Say no to wall

By 
  • February 6, 2014

Israeli leaders have a fundamental duty to provide safety and security for their citizens. But they must act reasonably, and that does not include a carte-blanche license to bulldoze the rights and livelihoods of innocent people who pose no threat to anyone.

A group of Salesian nuns who run a school for 400 Palestinian children and manage a winery that supplies Holy Land churches is about to have much of their property in the Cremisan Valley expropriated and divided for an expansion of Israel’s controversial security wall. If built as planned, the wall will block children from attending school and adults from getting to work. It will leave a Salesian monastery in Israeli-held territory but cut it off from a convent on Palestinian land.

Similarly, the concrete barrier will separate 58 Christian families from olive groves that, in many cases, their ancestors have farmed for generations. The wall also threatens a 2,000-year old Roman irrigation system that feeds spring water down stone terraces into the orchards that sustain the local population. The ancient irrigation system is itself a tourist attraction, nominated as a UNESCO world heritage site.
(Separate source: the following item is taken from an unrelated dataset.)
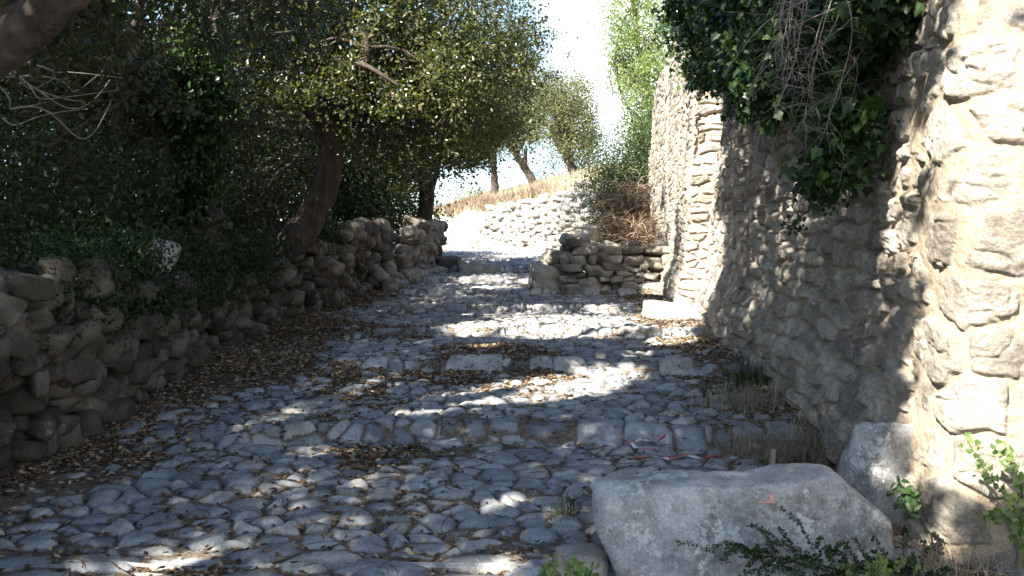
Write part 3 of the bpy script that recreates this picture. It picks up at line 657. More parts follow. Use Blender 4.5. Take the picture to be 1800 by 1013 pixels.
def tree(name, base, path, rads, blobs, mat, label, group=None, leaf=.055, shape='oak', seed=1, tintm=(0, 1), extra=None, sun=True, twig=True, bark=None, cat="tree", sides=14, spread=.14):
    """path: trunk points; blobs: (centre, radii, clusters, leaves per cluster)"""
    r_ = np.random.default_rng(seed); base = np.array(base, float)
    e = empty(name, base, label, cat, group)
    g = Geo(); pts = np.array(path, float)
    NR = 26 if sides < 12 else 80; tt = np.linspace(0, 1, NR); s0 = np.linspace(0, 1, len(pts))
    sp = np.stack([np.interp(tt, s0, pts[:, i]) for i in range(3)], 1)
    kw = 2 if NR == 26 else 7; kk = np.hanning(2 * kw + 3)[1:-1]; kk /= kk.sum(); sp = np.stack([np.convolve(np.pad(sp[:, i], kw, 'edge'), kk, 'valid') for i in range(3)], 1)
    rd = np.interp(tt, np.linspace(0, 1, len(rads)), rads)
    sp = sp + (np.stack([fbm(tt * 7 + seed, tt * 0 + i, 92) for i in range(3)], 1) - .5) * .12
    if NR == 26: g.add(*tube(sp, rd * (1 + .4 * np.exp(-tt * 14)), sides, .22))
    else:
        sd = 40; V, Fq = tube(sp, rd * (1 + .35 * np.exp(-tt * 14)), sd); thv = np.tile(np.arange(sd), NR) / sd * 2 * np.pi; tv = np.repeat(tt, sd) * np.linalg.norm(pts[-1] - pts[0])
        dd = (fbm(np.cos(thv) * 1.2 + 5 + seed, np.sin(thv) * 1.2 + tv * .9, 93, 3) - .5) * .5 + (.5 - np.abs(fbm(np.cos(thv) * 5 + 9, np.sin(thv) * 5 + tv * 1.6, 94, 3) - .5) * 4) * .10
        ctr = np.repeat(sp, sd, 0); V = ctr + (V - ctr) * (1 + dd)[:, None]; g.add(V, Fq)
    cg = Geo()
    for bc_, br, ncl, per in blobs:
        C, Q, tn = clumps(bc_, br, ncl, per, spread, r_)
        # limb to the blob
        bl_ = None; r0 = rd[-1] * .75
        for _t in range(16 if sun else 1):
            lm = curve(sp[int(len(sp) * r_.uniform(.55, .98))], bc_, 12, .08, r_, .10 + .012 * _t); bad = (~sunpass(lm, .9)).sum()
            if bl_ is None or bad < bl_: bl_ = bad; lim = lm
            if bad == 0: break
        g.add(*tube(lim, np.linspace(r0, r0 * .3, 12), 8, .2))
        if twig:
            for c in (C[sunpass(C, 1.2)] if sun else C)[::5]:
                q = lim[r_.integers(4, 12)]; tw = curve(q, c, 7, .05, r_, .12)
                if not sun or sunpass(tw, 1.).all(): g.add(*tube(tw, np.linspace(.022, .006, 7), 4))
        if sun:
            m = sunpass(Q); Q = Q[m]; tn = tn[m]
        # keep the crown out of the path's air and the camera
        m = np.linalg.norm(Q - np.array([0, 0, CAMZ]), axis=1) > 2.2; Q = Q[m]; tn = tn[m]
        tn = np.clip(tintm[0] + (tintm[1] - tintm[0]) * (tn * .6 + r_.random(len(tn)) * .4), 0, 1)
        cg.add(*leaves(Q, leaf * r_.uniform(.7, 1.3, len(Q)), shape, tn, up=.6))
    for q0, q1, r0, r1_ in (extra or []): g.add(*tube(curve(q0, q1, 14, .05, r_, .06), np.linspace(r0, r1_, 14), 9, .2))
    g.obj("trunk", bark or M_BARK, e); cg.obj("crown", mat, e, smooth=False)
    return e
def wallx(Y): return np.interp(Y, WRY, WRX)
def ivy(blobs, name, label, seed, leaf=.065, per=26, vines=0, cat="ivy", shape='ivy', spread=.09, group=None, mat=M_IVY, tr=(0, 1)):
    r_ = np.random.default_rng(seed); cg = Geo(); g = Geo(); c0 = None; allq = []
    for x, y, D, rx, ry, rz, ncl in blobs:
        c = P(x, y, D); c0 = c if c0 is None else c0
        C, Q, tn = clumps(c, (rx, ry, rz), ncl, per, spread, r_, .45)
        m = Q[:, 0] < (wallx(Q[:, 1]) + .25); Q = Q[m]; tn = tn[m]
        if len(Q) == 0: continue
        # leaves look outwards and down the wall
        k = len(Q); nr = r_.normal(size=(k, 3)) * .65 + np.array([-.7, -.5, .45]); a = r_.normal(size=(k, 3)) * .6 + np.array([0, 0, -1.]); a -= (a * nr).sum(1)[:, None] * nr / (nr ** 2).sum(1)[:, None]
        a /= np.linalg.norm(a, axis=1)[:, None]; nr -= (nr * a).sum(1)[:, None] * a; nr /= np.linalg.norm(nr, axis=1)[:, None]
        sz = leaf * r_.uniform(.5, 1.35, k)
        cg.add(*leaves(Q, sz, shape, np.clip(tr[0] + (tr[1] - tr[0]) * (tn * .4 + .6 * r_.random(k)), 0, 1), a, np.cross(nr, a), nr))
        for q in C[::4]: g.add(*tube(curve(c + [0.1, 0, rz * .6], q, 7, .0, r_, .12), np.linspace(.008, .003, 7), 4))
    e = empty(name, c0, label, cat, group)
    g.obj("stem", M_BARK, e); cg.obj("foliage", mat, e, smooth=False); return e
G_OAK = "evergreen oaks along the mossy wall"
def T(x, y): return float(terrain(np.array([x]), np.array([y]))[0])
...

This extension of the wall through the Cremisan Valley, an overwhelmingly Christian area near Bethlehem, will further divide Palestinians and Israelis and form a barrier to peace. Intentional or not, Israel’s refusal to reroute this section of the wall will cause significant social, economic and spiritual hardship on the region’s Christian population. Many of them, particularly the young adults, will be driven away.

For these reasons, Catholic bishops from around the world are urging Israel to spare the ancient valley. The Canadian Conference of Catholic Bishops supports the cause. In a letter to foreign minister John Baird, CCCB president Paul-Andre Durocher, after recently visiting the area, urged the minister to raise the matter with Israel before it is too late. “As it is, the security wall is already perceived by many as an illegal land-grab,” he wrote.

Many bishops contend the wall has less to do with security and, in contravention of international law, more to do with expanding Israeli settlements into occupied territories. Their argument is convincing.

Israel has been building its security wall since the 2002 Intifada. Today it stretches more than 400 kilometres. In many places, completion of a new section of wall in occupied lands has been quickly followed by Israeli settlements which, according to United Nations resolutions, are illegal. Each new kilometre of wall only intensifies resentment and mistrust, making peace more illusive and causing more Christians to flee the Holy Land.

The Cremisan Valley project threatens to destroy an entire community that has farmed the land and lived peaceably in the region for generations. It is an injustice that the bishops are right to denounce.